Short exercise> Find the string "from" and gather every line that holds it.

------

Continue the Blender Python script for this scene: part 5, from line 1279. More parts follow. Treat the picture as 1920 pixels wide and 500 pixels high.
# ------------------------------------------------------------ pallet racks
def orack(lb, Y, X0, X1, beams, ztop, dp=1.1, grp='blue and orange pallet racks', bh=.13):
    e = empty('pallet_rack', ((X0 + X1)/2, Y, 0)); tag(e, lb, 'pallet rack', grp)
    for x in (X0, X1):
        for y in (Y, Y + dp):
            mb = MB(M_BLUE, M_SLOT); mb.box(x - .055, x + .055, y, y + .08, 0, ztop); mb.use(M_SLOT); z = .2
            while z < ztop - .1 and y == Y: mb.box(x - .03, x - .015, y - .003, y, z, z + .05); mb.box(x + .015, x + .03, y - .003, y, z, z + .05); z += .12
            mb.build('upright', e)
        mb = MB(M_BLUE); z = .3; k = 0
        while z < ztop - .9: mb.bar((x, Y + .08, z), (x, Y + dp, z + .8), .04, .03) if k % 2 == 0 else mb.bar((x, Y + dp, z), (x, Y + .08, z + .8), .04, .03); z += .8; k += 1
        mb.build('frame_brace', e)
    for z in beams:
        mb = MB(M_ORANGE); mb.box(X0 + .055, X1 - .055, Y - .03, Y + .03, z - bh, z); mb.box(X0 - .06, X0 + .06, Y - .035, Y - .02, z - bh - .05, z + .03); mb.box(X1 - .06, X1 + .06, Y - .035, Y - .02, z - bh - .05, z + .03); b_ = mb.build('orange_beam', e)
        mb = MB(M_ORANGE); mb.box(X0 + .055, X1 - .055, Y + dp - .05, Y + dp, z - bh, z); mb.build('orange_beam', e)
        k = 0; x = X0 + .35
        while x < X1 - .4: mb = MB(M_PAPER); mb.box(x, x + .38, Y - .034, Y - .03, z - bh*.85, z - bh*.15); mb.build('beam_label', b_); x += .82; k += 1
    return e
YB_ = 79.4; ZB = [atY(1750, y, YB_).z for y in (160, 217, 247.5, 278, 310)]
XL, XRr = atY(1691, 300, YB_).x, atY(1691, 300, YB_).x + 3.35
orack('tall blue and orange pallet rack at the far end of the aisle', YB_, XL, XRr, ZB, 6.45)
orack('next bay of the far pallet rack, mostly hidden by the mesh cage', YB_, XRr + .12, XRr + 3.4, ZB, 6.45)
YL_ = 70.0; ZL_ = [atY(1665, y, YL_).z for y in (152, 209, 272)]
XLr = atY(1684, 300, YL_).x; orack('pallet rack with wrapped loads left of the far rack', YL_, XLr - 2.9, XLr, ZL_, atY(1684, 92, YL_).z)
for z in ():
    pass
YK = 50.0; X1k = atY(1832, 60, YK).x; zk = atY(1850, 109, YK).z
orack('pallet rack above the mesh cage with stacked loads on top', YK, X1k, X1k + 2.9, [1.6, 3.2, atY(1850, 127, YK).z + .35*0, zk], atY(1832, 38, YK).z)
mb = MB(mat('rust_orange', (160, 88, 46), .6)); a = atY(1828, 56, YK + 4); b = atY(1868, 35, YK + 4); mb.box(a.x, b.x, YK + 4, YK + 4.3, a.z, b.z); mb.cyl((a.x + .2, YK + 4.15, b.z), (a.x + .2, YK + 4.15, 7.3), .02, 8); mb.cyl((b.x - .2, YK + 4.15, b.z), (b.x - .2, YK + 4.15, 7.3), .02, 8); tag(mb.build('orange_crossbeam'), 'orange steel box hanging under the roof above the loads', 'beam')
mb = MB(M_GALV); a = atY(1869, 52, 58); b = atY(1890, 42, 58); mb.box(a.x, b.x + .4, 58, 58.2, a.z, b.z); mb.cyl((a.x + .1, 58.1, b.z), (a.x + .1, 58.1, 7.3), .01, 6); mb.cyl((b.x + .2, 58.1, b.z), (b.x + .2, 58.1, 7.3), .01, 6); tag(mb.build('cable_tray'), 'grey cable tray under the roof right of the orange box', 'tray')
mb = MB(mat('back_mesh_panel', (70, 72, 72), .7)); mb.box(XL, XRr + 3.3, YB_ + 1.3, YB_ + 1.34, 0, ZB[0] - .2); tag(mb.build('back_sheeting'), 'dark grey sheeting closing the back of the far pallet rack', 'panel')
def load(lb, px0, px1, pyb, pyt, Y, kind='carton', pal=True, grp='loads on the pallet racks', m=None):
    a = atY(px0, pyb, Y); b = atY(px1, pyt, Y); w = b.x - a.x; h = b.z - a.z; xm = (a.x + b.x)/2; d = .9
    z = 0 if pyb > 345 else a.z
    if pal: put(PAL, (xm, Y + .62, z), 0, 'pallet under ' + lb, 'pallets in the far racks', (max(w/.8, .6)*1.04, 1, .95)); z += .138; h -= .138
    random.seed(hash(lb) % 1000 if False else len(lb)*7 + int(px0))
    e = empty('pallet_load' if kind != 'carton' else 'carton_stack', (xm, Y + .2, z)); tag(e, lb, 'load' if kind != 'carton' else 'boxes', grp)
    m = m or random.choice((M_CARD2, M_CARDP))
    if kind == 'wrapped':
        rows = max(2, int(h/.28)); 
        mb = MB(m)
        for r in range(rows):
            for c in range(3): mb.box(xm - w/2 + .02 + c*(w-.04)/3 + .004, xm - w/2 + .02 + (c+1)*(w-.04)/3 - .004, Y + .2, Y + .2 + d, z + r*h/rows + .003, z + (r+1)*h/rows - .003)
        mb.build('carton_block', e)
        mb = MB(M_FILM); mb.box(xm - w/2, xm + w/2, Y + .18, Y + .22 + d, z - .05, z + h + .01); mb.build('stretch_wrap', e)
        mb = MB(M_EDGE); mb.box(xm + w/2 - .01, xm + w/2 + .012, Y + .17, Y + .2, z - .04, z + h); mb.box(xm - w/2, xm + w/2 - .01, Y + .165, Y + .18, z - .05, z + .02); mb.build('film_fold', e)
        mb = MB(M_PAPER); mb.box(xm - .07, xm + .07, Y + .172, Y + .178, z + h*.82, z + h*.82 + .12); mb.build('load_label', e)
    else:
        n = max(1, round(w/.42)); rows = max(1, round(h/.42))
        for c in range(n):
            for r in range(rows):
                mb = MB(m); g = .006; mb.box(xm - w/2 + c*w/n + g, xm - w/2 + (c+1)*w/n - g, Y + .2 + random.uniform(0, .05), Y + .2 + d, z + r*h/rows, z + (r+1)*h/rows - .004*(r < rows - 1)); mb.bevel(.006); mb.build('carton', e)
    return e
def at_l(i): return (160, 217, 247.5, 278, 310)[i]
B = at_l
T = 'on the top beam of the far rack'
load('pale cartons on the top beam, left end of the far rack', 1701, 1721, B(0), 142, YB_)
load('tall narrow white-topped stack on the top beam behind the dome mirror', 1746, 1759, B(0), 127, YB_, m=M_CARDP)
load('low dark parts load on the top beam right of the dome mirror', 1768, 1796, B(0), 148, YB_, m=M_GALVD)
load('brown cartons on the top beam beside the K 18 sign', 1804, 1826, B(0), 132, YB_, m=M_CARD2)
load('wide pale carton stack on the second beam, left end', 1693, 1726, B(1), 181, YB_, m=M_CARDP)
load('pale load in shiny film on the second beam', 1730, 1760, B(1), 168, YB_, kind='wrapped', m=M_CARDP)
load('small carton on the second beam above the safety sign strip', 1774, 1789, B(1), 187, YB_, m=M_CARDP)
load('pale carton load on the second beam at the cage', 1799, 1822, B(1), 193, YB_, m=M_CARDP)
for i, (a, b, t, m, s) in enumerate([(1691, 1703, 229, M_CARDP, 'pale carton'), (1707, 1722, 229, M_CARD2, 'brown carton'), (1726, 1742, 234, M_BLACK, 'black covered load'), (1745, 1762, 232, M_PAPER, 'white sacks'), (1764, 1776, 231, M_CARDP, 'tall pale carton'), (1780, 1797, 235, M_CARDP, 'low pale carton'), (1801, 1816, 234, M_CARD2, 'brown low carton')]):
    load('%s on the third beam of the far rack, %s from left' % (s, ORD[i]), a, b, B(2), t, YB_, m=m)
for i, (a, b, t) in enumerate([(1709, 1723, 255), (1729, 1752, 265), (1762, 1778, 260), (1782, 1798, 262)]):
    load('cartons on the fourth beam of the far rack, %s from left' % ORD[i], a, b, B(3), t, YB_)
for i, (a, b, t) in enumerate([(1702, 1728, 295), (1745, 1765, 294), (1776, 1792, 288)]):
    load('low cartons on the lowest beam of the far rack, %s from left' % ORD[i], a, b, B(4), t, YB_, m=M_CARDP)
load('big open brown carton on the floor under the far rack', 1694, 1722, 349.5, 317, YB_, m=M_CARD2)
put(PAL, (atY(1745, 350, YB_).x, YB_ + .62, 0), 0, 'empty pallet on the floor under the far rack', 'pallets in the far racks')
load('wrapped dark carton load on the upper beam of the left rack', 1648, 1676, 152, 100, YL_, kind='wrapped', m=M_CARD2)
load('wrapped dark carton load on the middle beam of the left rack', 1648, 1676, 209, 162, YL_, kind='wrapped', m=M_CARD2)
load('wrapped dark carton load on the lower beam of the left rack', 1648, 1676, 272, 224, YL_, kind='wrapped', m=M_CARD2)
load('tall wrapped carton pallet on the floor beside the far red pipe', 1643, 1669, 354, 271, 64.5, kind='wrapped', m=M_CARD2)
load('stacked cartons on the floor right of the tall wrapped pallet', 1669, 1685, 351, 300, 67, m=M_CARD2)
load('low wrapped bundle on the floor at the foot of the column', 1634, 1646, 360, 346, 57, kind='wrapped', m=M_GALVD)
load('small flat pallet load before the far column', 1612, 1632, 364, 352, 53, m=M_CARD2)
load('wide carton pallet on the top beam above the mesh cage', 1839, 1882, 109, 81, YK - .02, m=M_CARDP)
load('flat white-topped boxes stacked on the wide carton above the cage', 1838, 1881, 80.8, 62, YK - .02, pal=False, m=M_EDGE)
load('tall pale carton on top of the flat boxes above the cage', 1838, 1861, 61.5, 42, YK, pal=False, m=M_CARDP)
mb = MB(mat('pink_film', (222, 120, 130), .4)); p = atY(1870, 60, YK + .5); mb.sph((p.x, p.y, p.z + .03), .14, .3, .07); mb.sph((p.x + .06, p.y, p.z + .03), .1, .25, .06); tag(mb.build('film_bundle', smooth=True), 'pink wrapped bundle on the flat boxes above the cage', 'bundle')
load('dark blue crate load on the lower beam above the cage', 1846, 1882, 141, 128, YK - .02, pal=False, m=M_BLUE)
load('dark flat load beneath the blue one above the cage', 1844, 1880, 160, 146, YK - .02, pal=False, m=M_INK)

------

Reply to the task>
Continue the Blender Python script for this scene: part 5, from line 1279. More parts follow. Treat the picture as 1920 pixels wide and 500 pixels high.
    load('%s on the third beam of the far rack, %s from left' % (s, ORD[i]), a, b, B(2), t, YB_, m=m)
    load('cartons on the fourth beam of the far rack, %s from left' % ORD[i], a, b, B(3), t, YB_)
    load('low cartons on the lowest beam of the far rack, %s from left' % ORD[i], a, b, B(4), t, YB_, m=M_CARDP)